===== Data excerpt

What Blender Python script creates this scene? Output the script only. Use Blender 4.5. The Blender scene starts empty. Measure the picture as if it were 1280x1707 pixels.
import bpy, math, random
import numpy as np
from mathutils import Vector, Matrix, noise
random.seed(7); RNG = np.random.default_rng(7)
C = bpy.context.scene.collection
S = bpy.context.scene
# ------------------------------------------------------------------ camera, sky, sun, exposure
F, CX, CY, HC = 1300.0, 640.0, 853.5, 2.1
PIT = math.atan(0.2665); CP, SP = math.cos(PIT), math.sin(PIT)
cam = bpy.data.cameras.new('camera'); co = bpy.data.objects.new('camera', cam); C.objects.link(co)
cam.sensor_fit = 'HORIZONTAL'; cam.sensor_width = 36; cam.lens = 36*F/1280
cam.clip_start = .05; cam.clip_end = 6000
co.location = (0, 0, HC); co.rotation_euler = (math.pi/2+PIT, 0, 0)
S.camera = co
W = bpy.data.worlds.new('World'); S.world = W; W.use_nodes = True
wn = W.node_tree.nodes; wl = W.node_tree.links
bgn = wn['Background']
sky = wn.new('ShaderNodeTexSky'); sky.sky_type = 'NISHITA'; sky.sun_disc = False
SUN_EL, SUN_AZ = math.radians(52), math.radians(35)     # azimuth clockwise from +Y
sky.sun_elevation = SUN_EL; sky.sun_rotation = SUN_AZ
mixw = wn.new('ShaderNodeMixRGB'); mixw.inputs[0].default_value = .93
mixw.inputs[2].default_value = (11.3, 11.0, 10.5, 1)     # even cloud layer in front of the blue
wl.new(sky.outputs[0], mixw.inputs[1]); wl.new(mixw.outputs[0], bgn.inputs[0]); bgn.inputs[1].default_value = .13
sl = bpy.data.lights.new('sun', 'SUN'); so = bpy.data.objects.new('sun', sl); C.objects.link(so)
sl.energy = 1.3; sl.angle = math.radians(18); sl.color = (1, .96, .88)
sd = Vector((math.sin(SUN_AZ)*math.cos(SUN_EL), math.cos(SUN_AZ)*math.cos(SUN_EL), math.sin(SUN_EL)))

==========

Exercise brief: Go through the listing and print each line exactly as it appears.

Exercise output:
What Blender Python script creates this scene? Output the script only. Use Blender 4.5. The Blender scene starts empty. Measure the picture as if it were 1280x1707 pixels.
import bpy, math, random
import numpy as np
from mathutils import Vector, Matrix, noise
random.seed(7); RNG = np.random.default_rng(7)
C = bpy.context.scene.collection
S = bpy.context.scene
# ------------------------------------------------------------------ camera, sky, sun, exposure
F, CX, CY, HC = 1300.0, 640.0, 853.5, 2.1
PIT = math.atan(0.2665); CP, SP = math.cos(PIT), math.sin(PIT)
cam = bpy.data.cameras.new('camera'); co = bpy.data.objects.new('camera', cam); C.objects.link(co)
cam.sensor_fit = 'HORIZONTAL'; cam.sensor_width = 36; cam.lens = 36*F/1280
cam.clip_start = .05; cam.clip_end = 6000
co.location = (0, 0, HC); co.rotation_euler = (math.pi/2+PIT, 0, 0)
S.camera = co
W = bpy.data.worlds.new('World'); S.world = W; W.use_nodes = True
wn = W.node_tree.nodes; wl = W.node_tree.links
bgn = wn['Background']
sky = wn.new('ShaderNodeTexSky'); sky.sky_type = 'NISHITA'; sky.sun_disc = False
SUN_EL, SUN_AZ = math.radians(52), math.radians(35)     # azimuth clockwise from +Y
sky.sun_elevation = SUN_EL; sky.sun_rotation = SUN_AZ
mixw = wn.new('ShaderNodeMixRGB'); mixw.inputs[0].default_value = .93
mixw.inputs[2].default_value = (11.3, 11.0, 10.5, 1)     # even cloud layer in front of the blue
wl.new(sky.outputs[0], mixw.inputs[1]); wl.new(mixw.outputs[0], bgn.inputs[0]); bgn.inputs[1].default_value = .13
sl = bpy.data.lights.new('sun', 'SUN'); so = bpy.data.objects.new('sun', sl); C.objects.link(so)
sl.energy = 1.3; sl.angle = math.radians(18); sl.color = (1, .96, .88)
sd = Vector((math.sin(SUN_AZ)*math.cos(SUN_EL), math.cos(SUN_AZ)*math.cos(SUN_EL), math.sin(SUN_EL)))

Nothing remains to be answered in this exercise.